As anti-LGBTQ+ rhetoric persists as a central strategy in political campaigns nationwide, the Human Rights Campaign’s new messaging playbook is urging pro-equality candidates to stop playing defense and start leading with conviction.

Released alongside HRC’s sweeping One Year In LGBTQ+ impact report, the organization’s new One Year Out: LGBTQ+ Messaging Playbook for the Midterms draws on post-election data, polling, and recent campaign wins to argue a simple point: silence is not a winning strategy. And equality remains a political strength, not a liability.

“Now we’re living in the emergency,” HRC President Kelley Robinson wrote in the report’s opening letter, referencing the national state of emergency HRC declared for LGBTQ+ Americans in 2023. “This is not the moment to hedge. This is the moment to say what you believe—with your whole chest—and fight like you mean it.”

The data behind the strategy

The playbook directly challenges the idea that anti-trans messaging is a decisive electoral tool. While anti-trans ads aired nearly 55,000 times during the 2024 election cycle, HRC’s post-election research found that only 4% of voters said opposition to transgender inclusion influenced their vote. Instead, voters overwhelmingly cited cost-of-living concerns as their top issue.

Yet the harm of those ads was real, creating fear while failing to deliver electoral gains. In response, the playbook argues, candidates who clearly articulated their values and confronted attacks head-on consistently won, often by wide margins.

Examples include Gov. Abigail Spanberger’s 15-point win in Virginia, Gov. Mikie Sherrill’s decisive victory in New Jersey, and Mayor Zohran Mamdani’s New York City win, fueled in part by strong turnout from LGBTQ+ voters, who made up 14% of the electorate.

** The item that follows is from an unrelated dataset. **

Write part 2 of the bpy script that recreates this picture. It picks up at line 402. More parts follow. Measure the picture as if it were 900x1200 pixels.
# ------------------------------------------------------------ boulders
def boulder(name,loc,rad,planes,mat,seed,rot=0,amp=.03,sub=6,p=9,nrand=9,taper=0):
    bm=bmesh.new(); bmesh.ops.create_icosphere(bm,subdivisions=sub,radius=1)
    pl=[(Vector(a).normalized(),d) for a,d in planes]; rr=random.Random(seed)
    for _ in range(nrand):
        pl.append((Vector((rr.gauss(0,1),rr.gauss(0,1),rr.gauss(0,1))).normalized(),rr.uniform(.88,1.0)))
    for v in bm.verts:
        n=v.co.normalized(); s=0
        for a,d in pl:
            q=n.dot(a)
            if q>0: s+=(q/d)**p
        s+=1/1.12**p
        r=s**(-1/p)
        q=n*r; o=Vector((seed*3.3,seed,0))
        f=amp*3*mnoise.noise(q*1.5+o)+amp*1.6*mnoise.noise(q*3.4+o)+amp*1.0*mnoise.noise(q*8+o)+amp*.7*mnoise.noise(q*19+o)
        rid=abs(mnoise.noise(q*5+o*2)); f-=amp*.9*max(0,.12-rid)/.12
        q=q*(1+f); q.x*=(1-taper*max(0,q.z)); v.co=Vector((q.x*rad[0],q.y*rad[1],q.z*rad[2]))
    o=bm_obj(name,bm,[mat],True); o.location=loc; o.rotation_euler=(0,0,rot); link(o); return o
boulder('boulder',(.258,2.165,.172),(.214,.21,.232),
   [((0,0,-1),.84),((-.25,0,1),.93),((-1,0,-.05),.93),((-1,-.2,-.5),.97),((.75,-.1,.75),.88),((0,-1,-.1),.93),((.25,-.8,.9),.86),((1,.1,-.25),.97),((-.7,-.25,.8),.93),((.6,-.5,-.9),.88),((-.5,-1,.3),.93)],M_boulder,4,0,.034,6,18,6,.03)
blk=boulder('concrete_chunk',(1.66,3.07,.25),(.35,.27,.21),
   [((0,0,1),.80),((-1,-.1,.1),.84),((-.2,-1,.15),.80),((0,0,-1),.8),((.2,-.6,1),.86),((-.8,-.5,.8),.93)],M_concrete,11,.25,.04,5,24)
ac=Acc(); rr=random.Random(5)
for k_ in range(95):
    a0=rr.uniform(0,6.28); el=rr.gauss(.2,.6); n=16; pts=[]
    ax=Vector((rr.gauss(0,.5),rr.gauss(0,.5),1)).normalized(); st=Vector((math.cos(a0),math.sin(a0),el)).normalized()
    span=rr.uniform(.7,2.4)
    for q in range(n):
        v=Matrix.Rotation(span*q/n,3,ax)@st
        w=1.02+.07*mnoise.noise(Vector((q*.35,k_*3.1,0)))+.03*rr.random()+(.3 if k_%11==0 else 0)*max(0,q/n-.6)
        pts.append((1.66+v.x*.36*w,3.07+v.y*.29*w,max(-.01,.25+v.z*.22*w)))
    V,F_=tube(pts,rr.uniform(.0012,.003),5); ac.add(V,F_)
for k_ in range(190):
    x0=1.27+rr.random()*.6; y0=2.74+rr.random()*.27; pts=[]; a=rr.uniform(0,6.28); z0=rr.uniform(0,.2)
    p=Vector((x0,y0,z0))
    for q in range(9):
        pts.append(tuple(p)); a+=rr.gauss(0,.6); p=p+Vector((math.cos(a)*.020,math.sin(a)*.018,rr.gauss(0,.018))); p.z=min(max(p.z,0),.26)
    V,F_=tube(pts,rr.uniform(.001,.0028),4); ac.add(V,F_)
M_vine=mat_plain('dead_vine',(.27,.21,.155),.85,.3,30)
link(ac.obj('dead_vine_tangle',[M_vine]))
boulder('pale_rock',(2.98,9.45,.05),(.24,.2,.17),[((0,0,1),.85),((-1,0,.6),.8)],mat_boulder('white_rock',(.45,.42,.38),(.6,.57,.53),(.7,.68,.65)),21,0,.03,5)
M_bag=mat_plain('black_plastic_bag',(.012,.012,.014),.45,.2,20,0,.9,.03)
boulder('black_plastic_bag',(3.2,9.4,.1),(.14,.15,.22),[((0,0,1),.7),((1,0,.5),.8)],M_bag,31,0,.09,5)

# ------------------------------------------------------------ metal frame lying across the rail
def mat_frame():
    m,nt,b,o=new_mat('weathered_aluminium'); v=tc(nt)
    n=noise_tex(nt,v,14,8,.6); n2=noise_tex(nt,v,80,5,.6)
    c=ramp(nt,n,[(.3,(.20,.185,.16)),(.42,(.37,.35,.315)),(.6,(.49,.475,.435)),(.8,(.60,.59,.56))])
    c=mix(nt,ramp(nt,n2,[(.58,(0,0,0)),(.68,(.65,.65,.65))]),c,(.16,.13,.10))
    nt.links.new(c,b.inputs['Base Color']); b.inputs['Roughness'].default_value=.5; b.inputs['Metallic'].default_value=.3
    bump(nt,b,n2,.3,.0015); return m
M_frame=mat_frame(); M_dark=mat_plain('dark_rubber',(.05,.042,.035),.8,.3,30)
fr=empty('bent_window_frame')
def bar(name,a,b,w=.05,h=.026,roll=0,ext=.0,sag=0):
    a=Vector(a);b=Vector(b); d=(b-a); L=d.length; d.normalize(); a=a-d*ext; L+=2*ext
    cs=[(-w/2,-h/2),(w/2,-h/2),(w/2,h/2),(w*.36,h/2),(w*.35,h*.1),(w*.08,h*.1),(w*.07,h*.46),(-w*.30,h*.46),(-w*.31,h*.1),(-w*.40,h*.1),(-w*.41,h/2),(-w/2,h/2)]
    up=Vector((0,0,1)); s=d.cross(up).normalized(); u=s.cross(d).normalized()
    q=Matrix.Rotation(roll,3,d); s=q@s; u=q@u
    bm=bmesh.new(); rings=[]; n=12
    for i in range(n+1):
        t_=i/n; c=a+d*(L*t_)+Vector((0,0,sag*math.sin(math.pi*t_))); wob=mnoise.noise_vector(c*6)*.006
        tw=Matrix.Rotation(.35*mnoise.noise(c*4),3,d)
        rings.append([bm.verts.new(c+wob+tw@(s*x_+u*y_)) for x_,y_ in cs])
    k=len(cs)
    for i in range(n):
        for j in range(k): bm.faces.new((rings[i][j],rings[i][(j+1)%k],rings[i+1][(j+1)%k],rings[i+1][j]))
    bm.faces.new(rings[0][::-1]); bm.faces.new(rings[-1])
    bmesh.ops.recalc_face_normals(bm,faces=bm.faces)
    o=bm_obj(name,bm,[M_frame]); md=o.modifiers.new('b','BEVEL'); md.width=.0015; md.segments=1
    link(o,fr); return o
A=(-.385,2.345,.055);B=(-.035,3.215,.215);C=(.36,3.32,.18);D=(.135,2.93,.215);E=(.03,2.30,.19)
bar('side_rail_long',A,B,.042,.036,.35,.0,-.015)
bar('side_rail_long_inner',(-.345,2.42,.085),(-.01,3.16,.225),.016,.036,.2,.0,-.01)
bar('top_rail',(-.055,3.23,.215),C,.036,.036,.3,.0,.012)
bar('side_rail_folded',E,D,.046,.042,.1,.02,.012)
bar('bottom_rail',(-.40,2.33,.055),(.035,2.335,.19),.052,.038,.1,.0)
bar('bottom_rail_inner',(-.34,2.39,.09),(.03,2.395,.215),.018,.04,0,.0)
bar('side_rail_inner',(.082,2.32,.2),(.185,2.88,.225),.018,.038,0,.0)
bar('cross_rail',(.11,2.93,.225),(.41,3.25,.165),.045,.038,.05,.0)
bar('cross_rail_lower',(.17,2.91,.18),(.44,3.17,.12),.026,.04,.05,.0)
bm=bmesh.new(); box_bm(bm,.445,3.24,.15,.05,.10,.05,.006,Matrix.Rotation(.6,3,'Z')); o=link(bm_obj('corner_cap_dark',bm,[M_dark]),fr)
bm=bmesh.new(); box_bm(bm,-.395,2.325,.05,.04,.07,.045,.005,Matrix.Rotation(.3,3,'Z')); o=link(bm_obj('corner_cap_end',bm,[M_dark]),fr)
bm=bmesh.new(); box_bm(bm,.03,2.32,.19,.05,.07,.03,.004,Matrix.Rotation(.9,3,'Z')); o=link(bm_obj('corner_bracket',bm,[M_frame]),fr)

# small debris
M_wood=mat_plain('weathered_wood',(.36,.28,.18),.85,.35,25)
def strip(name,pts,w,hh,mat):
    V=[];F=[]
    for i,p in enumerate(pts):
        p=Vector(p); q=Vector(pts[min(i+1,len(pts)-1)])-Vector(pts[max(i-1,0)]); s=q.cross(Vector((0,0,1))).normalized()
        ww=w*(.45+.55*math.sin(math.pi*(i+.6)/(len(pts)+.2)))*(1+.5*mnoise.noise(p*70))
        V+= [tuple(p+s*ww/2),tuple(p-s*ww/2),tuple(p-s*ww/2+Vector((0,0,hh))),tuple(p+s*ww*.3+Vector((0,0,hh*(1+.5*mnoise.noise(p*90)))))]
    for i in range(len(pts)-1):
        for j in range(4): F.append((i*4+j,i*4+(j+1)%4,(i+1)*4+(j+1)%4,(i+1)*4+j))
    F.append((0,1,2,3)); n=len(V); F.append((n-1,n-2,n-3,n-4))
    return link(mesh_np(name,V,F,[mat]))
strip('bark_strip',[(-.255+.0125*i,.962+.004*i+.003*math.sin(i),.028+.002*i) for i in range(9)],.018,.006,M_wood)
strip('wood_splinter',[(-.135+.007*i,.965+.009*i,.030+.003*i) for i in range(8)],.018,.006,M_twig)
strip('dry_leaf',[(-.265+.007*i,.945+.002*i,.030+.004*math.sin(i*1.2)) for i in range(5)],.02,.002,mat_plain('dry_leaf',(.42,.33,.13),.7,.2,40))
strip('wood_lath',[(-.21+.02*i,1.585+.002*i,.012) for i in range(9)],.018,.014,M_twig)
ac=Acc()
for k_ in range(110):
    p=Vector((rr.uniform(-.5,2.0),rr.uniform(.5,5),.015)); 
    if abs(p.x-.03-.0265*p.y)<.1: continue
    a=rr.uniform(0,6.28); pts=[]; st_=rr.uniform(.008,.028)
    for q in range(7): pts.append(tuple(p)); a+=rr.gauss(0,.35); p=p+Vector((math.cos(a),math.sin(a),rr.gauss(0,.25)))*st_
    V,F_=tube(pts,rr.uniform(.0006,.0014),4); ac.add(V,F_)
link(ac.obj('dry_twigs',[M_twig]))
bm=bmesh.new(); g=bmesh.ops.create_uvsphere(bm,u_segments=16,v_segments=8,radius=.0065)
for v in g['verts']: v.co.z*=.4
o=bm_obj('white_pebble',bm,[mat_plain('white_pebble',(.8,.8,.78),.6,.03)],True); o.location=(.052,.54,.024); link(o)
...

A five-part framework for 2026 midterms

Based on polling conducted with Global Strategy Group, HRC outlines a five-part messaging framework for candidates heading into the 2026 midterms:

  • Introduce yourself early and often, sharing your personal story before opponents define it for you.
  • Lead with values like fairness, safety and equality, using language authentic to who you are.
  • Address voter concerns directly, especially around fairness and safety, rather than sidestepping them.
  • Turn the tables by drawing clear contrasts. Polling shows broad bipartisan support for non-discrimination protections, same-sex marriage and access to HIV care, positions that candidates can easily defend.
  • Connect attacks on LGBTQ+ people to broader threats against personal freedom, economic stability and democracy itself.

One winning example from Omaha distilled that approach into a single line: “Jean is focused on potties. John is focused on fixing potholes.”

Why the playbook matters now

With anti-equality messaging already surfacing in key races in Texas, Georgia, North Carolina and Oklahoma, HRC warns that silence only reinforces the belief that scapegoating works. The playbook argues that when candidates speak clearly and confidently, voters respond, and LGBTQ+ communities are safer as a result.

“Equality is a winning issue,” Robinson wrote. “Not a liability. Not a trap.”

As the midterms approach, HRC says it plans to expand candidate trainings, deploy organizers, and mobilize its 3.6 million members and supporters nationwide. The message is clear: defending LGBTQ+ people isn’t just the right thing to do, it’s how elections are won.